* [Aim of the task]:
Gather each line of the records where "were" appears.

Saved data entries:

§ §

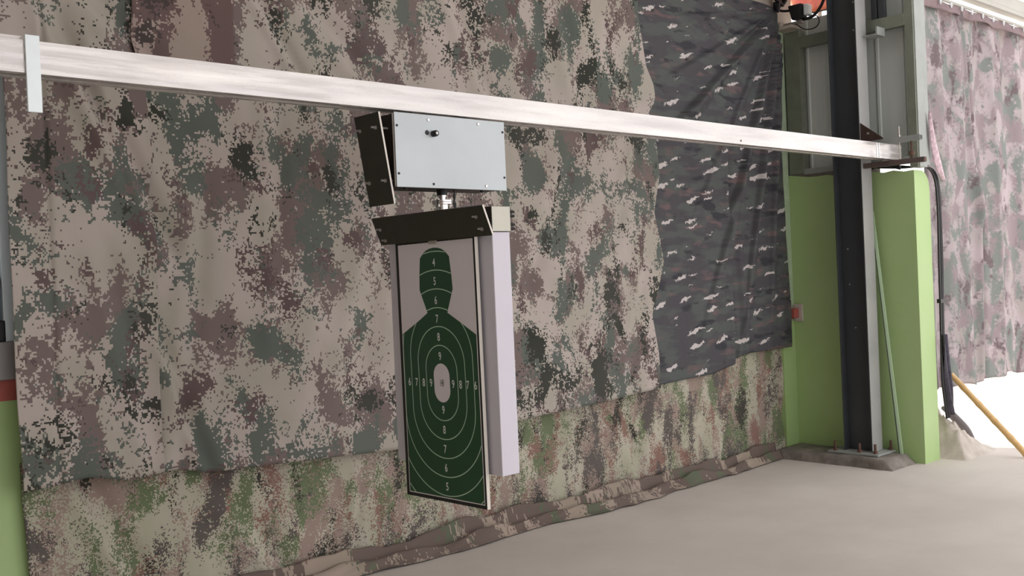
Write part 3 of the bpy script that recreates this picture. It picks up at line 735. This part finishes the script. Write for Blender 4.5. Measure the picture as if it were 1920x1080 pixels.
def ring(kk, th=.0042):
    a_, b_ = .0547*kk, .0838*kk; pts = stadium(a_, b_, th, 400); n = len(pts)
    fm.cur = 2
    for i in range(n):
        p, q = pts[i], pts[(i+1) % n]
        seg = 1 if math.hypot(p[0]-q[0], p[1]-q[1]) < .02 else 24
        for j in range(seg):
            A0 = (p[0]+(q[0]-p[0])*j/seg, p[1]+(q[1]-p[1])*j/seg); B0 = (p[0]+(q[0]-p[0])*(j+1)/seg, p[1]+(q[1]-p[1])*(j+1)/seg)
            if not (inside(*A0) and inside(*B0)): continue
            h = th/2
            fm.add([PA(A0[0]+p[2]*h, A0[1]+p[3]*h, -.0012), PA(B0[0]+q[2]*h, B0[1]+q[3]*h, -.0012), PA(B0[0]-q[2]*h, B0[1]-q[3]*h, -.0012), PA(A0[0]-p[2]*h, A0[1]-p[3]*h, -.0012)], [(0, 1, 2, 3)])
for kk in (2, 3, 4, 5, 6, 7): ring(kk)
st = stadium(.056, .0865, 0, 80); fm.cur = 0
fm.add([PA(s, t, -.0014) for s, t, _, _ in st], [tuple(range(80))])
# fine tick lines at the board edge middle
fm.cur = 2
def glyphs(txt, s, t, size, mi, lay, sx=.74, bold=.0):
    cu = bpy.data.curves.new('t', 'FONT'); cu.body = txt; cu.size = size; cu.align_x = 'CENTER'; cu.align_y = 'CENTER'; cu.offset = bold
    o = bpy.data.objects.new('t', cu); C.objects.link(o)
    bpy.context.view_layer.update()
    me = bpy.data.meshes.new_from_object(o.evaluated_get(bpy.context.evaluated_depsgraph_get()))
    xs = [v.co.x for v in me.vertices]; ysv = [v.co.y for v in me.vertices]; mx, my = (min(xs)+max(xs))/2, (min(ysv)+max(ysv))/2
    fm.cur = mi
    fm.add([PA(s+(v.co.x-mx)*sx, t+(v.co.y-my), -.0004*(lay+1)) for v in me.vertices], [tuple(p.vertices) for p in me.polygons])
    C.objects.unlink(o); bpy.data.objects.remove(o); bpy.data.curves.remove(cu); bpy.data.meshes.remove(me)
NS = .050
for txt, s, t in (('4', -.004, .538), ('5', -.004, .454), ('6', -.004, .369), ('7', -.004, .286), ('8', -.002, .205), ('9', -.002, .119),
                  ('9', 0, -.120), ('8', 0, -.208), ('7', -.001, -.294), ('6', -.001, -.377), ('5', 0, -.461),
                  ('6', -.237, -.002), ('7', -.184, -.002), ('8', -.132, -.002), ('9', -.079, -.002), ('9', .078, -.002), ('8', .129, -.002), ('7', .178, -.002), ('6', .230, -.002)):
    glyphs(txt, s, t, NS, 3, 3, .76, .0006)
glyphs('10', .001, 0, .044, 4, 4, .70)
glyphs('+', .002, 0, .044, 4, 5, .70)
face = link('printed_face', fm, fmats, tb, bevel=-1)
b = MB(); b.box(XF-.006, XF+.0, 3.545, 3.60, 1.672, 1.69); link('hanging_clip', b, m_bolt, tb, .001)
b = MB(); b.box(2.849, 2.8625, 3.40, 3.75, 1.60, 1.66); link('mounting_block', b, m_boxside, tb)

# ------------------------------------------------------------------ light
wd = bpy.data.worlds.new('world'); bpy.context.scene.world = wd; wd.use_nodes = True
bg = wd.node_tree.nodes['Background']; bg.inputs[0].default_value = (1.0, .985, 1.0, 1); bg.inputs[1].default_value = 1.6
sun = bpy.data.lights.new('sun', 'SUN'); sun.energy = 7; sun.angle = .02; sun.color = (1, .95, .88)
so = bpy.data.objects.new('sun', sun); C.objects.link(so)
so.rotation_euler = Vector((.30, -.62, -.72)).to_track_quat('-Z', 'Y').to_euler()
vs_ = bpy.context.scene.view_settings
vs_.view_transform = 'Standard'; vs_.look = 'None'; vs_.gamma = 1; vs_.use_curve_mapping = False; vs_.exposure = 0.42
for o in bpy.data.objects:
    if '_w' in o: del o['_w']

§ §

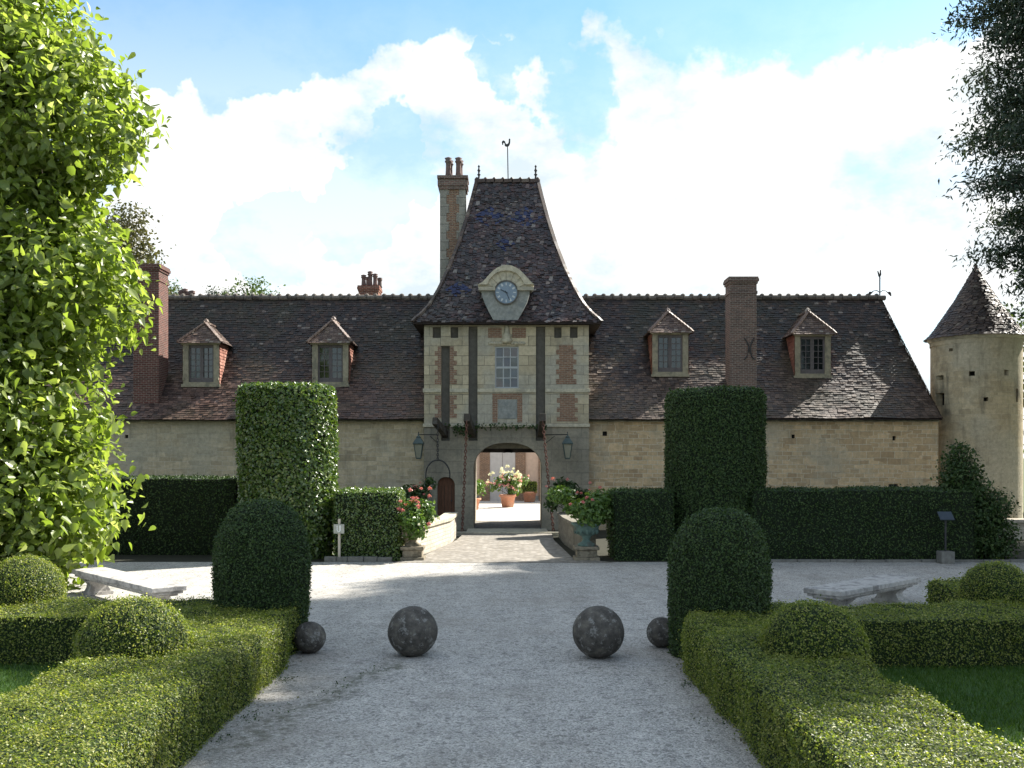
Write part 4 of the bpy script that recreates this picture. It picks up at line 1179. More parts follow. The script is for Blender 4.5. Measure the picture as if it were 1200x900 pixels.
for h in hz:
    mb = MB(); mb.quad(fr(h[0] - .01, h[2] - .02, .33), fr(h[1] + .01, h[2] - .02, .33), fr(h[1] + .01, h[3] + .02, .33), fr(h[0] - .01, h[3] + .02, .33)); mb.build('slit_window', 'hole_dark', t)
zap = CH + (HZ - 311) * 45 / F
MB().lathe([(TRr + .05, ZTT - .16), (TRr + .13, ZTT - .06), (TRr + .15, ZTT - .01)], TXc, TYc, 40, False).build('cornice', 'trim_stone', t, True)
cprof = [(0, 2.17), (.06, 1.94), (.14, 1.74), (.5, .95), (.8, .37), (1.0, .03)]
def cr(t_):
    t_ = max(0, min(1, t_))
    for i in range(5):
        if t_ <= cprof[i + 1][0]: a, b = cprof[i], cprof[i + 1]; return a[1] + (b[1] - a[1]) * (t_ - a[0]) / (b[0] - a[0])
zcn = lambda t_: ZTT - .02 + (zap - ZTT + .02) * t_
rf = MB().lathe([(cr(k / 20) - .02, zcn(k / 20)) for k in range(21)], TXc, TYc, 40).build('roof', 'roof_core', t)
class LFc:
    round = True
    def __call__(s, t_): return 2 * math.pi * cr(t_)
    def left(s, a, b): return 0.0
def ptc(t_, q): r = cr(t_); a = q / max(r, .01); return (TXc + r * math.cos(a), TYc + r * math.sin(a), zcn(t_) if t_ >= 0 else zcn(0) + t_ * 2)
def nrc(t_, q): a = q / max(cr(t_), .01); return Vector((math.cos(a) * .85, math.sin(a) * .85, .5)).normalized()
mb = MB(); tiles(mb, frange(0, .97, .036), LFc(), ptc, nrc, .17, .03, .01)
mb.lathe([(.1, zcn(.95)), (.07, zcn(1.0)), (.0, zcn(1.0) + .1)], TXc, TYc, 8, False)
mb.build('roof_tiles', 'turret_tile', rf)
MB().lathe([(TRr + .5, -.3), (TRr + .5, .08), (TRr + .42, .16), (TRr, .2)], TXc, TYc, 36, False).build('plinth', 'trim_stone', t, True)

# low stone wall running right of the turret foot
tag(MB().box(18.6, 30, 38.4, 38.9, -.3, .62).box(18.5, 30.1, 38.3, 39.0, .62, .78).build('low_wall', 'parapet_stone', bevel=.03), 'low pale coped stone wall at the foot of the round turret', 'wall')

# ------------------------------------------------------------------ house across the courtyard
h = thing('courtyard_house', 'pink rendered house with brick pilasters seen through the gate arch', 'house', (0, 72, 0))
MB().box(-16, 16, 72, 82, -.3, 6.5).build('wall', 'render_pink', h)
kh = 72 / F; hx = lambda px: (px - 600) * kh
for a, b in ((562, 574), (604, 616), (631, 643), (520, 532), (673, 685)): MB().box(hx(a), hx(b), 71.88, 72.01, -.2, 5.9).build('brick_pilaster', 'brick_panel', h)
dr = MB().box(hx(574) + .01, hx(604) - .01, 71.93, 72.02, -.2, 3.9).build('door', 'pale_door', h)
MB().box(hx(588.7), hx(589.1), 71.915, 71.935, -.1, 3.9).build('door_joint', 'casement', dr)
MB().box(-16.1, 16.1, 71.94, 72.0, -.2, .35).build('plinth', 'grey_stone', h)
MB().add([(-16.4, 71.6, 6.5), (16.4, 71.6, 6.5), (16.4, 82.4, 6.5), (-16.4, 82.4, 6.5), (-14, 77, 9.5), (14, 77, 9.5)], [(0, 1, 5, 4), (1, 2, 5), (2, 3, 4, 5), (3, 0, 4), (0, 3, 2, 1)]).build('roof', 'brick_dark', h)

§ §

* [Result below]:
Write part 3 of the bpy script that recreates this picture. It picks up at line 735. This part finishes the script. Write for Blender 4.5. Measure the picture as if it were 1920x1080 pixels.
Write part 4 of the bpy script that recreates this picture. It picks up at line 1179. More parts follow. The script is for Blender 4.5. Measure the picture as if it were 1200x900 pixels.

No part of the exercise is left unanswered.